**Given request**
What do the lines from the top of the data through the line with "scrap(2318, 824, 18, 8, M_pap, 'crumpled" say? Quote them exactly and include both ends.

**Dataset excerpt**
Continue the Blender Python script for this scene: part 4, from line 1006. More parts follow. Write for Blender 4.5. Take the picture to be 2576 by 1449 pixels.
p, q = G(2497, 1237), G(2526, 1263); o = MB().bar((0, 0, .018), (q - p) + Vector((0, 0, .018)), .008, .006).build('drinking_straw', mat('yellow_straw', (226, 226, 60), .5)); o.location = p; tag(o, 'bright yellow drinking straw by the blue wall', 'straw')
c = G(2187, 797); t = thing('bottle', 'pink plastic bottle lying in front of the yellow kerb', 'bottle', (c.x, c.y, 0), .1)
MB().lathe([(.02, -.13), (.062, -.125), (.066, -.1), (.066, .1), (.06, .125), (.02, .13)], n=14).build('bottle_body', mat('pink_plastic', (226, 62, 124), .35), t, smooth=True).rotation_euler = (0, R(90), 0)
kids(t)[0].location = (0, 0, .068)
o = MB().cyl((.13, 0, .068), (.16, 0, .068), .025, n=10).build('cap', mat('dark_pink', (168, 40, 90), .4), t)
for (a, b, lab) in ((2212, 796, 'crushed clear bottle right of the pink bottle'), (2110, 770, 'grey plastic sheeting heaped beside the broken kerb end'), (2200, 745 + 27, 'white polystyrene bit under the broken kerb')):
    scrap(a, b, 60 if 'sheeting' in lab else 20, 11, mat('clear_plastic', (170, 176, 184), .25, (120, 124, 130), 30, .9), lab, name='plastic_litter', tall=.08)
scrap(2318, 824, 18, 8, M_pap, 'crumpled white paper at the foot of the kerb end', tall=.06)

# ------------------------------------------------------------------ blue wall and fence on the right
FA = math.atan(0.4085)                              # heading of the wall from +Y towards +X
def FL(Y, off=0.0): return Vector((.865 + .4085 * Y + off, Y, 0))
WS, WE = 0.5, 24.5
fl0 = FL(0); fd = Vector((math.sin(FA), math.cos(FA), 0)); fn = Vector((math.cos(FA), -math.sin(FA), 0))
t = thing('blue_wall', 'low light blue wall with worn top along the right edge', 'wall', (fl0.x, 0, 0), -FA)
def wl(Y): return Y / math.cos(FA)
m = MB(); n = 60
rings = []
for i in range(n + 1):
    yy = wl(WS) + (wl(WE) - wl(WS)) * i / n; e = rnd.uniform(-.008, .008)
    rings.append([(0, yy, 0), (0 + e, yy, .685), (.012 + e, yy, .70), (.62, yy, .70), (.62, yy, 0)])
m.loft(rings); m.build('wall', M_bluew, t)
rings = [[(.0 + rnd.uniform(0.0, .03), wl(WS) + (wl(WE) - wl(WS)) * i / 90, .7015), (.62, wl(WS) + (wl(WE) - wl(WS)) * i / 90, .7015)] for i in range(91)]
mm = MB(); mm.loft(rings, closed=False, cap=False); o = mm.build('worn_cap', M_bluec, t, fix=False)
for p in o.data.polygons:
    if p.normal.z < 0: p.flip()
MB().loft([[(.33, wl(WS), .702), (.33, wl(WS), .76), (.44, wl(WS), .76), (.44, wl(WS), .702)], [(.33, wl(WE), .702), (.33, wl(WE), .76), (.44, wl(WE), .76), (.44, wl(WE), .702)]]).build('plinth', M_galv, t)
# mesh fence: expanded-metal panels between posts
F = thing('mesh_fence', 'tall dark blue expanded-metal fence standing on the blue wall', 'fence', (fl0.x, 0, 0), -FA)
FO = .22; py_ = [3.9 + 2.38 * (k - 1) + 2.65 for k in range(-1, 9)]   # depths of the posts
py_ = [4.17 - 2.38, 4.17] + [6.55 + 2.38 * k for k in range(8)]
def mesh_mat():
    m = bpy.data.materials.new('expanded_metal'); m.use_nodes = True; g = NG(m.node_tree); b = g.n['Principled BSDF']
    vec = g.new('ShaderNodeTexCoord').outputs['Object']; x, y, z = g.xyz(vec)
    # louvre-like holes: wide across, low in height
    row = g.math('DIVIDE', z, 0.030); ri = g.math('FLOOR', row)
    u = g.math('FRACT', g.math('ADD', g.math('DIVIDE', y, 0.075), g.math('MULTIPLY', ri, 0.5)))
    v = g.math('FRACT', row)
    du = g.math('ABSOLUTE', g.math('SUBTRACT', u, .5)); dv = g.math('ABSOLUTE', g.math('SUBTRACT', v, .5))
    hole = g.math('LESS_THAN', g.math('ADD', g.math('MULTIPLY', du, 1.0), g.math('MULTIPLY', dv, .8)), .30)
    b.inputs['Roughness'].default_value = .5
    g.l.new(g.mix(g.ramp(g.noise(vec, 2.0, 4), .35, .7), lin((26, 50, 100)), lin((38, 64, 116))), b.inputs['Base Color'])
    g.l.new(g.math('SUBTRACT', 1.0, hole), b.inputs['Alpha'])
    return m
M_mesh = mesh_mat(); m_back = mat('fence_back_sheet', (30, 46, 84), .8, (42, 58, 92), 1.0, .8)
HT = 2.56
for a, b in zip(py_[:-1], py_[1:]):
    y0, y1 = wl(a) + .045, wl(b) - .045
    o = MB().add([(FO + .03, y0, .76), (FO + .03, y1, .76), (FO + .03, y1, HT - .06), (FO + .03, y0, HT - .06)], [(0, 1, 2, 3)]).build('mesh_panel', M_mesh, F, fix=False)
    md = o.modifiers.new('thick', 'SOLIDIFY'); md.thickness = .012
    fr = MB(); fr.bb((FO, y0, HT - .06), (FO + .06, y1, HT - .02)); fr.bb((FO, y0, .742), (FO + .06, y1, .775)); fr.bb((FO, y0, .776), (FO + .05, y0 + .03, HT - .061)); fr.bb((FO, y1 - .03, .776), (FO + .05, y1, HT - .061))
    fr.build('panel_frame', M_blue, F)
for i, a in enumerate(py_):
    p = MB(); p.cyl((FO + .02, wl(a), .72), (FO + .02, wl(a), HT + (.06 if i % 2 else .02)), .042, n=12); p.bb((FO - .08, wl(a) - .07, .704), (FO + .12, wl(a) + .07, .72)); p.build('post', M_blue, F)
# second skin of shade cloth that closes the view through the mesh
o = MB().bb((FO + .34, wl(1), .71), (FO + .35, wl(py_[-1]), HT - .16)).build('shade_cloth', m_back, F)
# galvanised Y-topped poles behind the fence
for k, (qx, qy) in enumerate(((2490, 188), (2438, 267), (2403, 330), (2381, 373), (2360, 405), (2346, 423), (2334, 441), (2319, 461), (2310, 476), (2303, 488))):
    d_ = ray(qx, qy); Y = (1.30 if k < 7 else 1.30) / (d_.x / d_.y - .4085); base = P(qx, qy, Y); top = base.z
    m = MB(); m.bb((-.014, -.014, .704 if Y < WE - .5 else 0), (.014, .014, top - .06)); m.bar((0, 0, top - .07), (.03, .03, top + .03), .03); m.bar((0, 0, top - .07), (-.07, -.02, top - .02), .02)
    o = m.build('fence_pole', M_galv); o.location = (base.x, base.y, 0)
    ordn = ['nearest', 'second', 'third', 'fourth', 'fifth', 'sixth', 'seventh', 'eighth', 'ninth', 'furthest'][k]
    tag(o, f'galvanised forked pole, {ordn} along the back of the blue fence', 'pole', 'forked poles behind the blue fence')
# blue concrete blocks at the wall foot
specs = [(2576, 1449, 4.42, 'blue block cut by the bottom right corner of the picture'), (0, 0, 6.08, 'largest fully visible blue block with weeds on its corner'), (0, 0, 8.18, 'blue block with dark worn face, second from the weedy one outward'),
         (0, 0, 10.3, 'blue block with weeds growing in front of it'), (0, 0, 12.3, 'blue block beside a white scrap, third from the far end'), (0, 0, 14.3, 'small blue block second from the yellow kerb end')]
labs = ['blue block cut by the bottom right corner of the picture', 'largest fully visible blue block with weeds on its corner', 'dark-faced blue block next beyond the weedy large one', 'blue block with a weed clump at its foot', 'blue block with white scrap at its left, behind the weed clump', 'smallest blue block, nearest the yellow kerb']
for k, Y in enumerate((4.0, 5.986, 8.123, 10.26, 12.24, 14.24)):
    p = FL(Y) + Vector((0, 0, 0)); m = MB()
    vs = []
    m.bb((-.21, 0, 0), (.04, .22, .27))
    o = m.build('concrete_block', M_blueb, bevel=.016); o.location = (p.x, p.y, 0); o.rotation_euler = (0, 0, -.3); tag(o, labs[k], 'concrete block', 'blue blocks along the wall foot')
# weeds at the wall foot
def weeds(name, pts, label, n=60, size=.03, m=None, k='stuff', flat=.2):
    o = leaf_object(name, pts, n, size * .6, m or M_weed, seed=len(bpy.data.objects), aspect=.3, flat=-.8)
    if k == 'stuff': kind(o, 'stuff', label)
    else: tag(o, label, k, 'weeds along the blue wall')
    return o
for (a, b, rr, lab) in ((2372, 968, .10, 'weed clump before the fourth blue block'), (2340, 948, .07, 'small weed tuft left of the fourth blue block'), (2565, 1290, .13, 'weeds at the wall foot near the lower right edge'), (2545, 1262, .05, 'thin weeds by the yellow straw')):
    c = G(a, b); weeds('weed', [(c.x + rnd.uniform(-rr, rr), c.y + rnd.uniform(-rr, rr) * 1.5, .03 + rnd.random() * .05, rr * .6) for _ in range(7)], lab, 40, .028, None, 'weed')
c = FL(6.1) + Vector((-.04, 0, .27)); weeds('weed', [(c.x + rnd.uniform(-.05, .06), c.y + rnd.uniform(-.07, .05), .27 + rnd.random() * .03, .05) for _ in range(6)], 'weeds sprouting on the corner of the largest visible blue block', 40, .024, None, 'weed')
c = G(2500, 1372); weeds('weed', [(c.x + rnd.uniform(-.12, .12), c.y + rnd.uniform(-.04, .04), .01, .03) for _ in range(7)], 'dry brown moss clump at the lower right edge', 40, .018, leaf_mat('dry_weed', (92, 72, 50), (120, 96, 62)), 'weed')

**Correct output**
Continue the Blender Python script for this scene: part 4, from line 1006. More parts follow. Write for Blender 4.5. Take the picture to be 2576 by 1449 pixels.
p, q = G(2497, 1237), G(2526, 1263); o = MB().bar((0, 0, .018), (q - p) + Vector((0, 0, .018)), .008, .006).build('drinking_straw', mat('yellow_straw', (226, 226, 60), .5)); o.location = p; tag(o, 'bright yellow drinking straw by the blue wall', 'straw')
c = G(2187, 797); t = thing('bottle', 'pink plastic bottle lying in front of the yellow kerb', 'bottle', (c.x, c.y, 0), .1)
MB().lathe([(.02, -.13), (.062, -.125), (.066, -.1), (.066, .1), (.06, .125), (.02, .13)], n=14).build('bottle_body', mat('pink_plastic', (226, 62, 124), .35), t, smooth=True).rotation_euler = (0, R(90), 0)
kids(t)[0].location = (0, 0, .068)
o = MB().cyl((.13, 0, .068), (.16, 0, .068), .025, n=10).build('cap', mat('dark_pink', (168, 40, 90), .4), t)
for (a, b, lab) in ((2212, 796, 'crushed clear bottle right of the pink bottle'), (2110, 770, 'grey plastic sheeting heaped beside the broken kerb end'), (2200, 745 + 27, 'white polystyrene bit under the broken kerb')):
    scrap(a, b, 60 if 'sheeting' in lab else 20, 11, mat('clear_plastic', (170, 176, 184), .25, (120, 124, 130), 30, .9), lab, name='plastic_litter', tall=.08)
scrap(2318, 824, 18, 8, M_pap, 'crumpled white paper at the foot of the kerb end', tall=.06)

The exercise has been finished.